After that I had so much aderaline that I was literally shaking with nervous, full time was called and then extra time commenced. For 30 minutes there was some near misses, but it ended up nil – nil.. so it was PENALTIES!!! Makes any football 100% more better, and there is no better way to have them in a final!!

So I couldn’t look after a while, with my head in my hands… B.M scored there first three and we missed our first two.. so I was like shit, we are screwed.. we then were neck and neck at the end 3 – 3, then Drogba man of the match came up… and BAMMMM he scored again!!!! WAS SO FUCKING HAPPY IT WAS UNREAL. Was crying updating my Facebook status every 5 minutes, oh it was a great feeling. So Chelsea, European Champions 2012. I feel proud.

So Saturday soon turned into Sunday… a day of just rest and bed times.. I had to go into University to finish my last assignment!! Couldn’t wait! Got to University at the latest time ever at around 6ish and then I started my essay!!! Literally was there until around half 8 and I was done done done!!!!! I had to let my trusted friend hand it in for me coz they lock the stupid room where you have to submit it… so stupid, and they say it is for ‘security reasons.’ What you mean? You think people are going to rob a sack of essays.. yeah coz I forgot how expensive they can get on Ebay -.- ! That’s my Uni for you everyone, totally crap.

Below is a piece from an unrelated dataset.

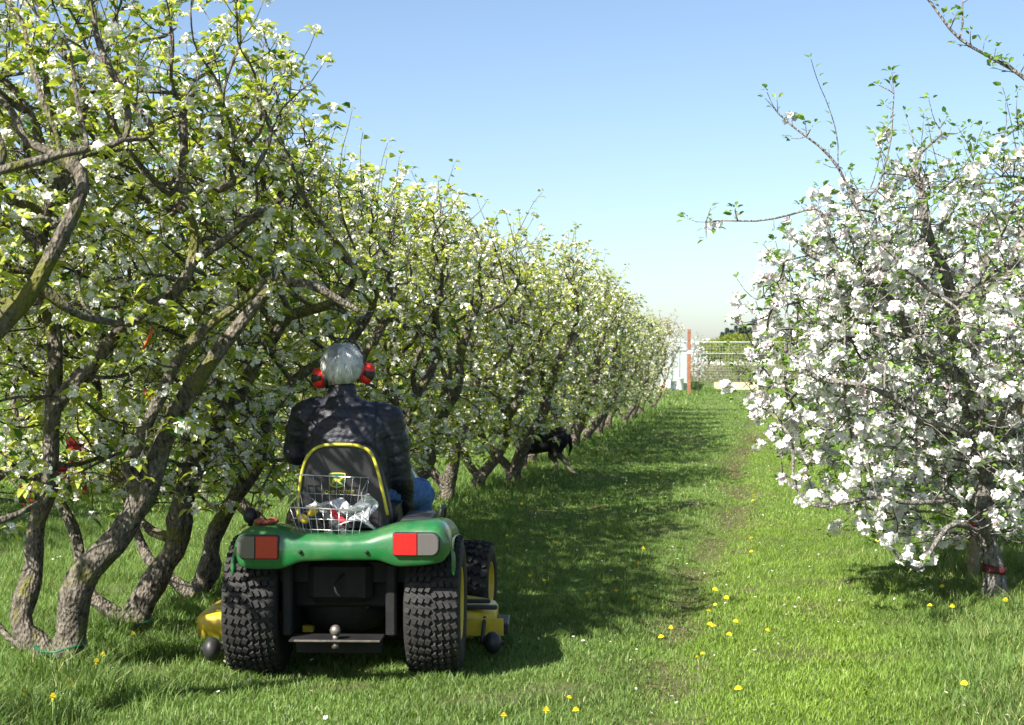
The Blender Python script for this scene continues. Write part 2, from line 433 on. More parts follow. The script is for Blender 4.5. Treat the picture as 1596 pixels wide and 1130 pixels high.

Feeling on a high, higher than ever before, I got a Hot Chocolate and a Mcdonald’s.. (happy meal of course) and had my binge.. felt so good knowing that I have months and months just to do nothing and earn some cash!! Woooo!! Made it even better that I would be going straight to Matt’s to share my excitement!!!!!!!

So woo I am offically free for the great summer 2012!!!! Anyone who wants to hire me, I am free ANYTIME :) I am lovely, kind and just perfect!! Let m  know ;) !

Now, time to start wasting days sitting in front of my laptop screen browsing for clothes for Zante and the lovely summer!